$ABC$ be a triangle with $A(1,3)$ and $y=x,$ $y=-2x$ are the equation of either both the internal angle bisectors or both the external angle bisectors of angles $B$ and $C$ respectively. Then find the equation of $BC$ and the length of the inradius of the triangle $ABC.$
In my opinion, the question firsts wants the reader to determine whether the equations are of internal angle bisectors or external angle bisectors. And then he will solve accordingly. I assumed that the equations are of internal angle bisectors and By God's Grace, I think that I assumed the truth and solved the question. But I'm not able to prove that those equations can't be of external angle bisectors.

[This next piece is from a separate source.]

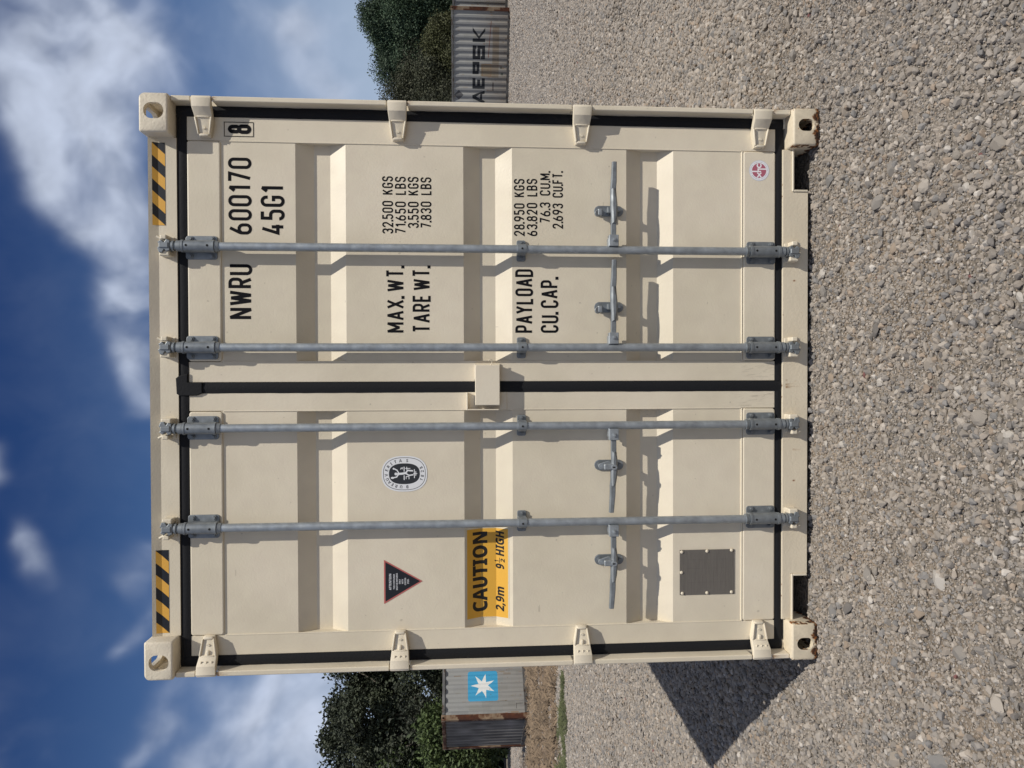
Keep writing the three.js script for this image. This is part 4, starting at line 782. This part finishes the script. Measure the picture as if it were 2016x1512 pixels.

For internal angle bisectors, my work is like this
Reflect $A$ on $y=x$ as $A'.$ Now $A'$ must lie on $BC.$ Now reflect $A'$ on $y=-2x$ as $A''.$ Now $A''$ must lie on $AC.$ Now we find equation of $AC$ and we'll solve it simultaneously with $y=-2x$ to get the coordinates of $C$ then we'll solve for the equation of $BC$ then we'll solve equation of $BC$ simultaneously with $y=x$ to get coordinates of $B.$ Now for inradius use the formula $r=\frac{\Delta}{s}$
I got equation of $BC$ as $y=1$ and inradius as $0.5$
Now I want someone to help me proving that those equations can't be of external angle bisectors (or if they can be then what are the consequent answers) and also please check my answers for the internal case.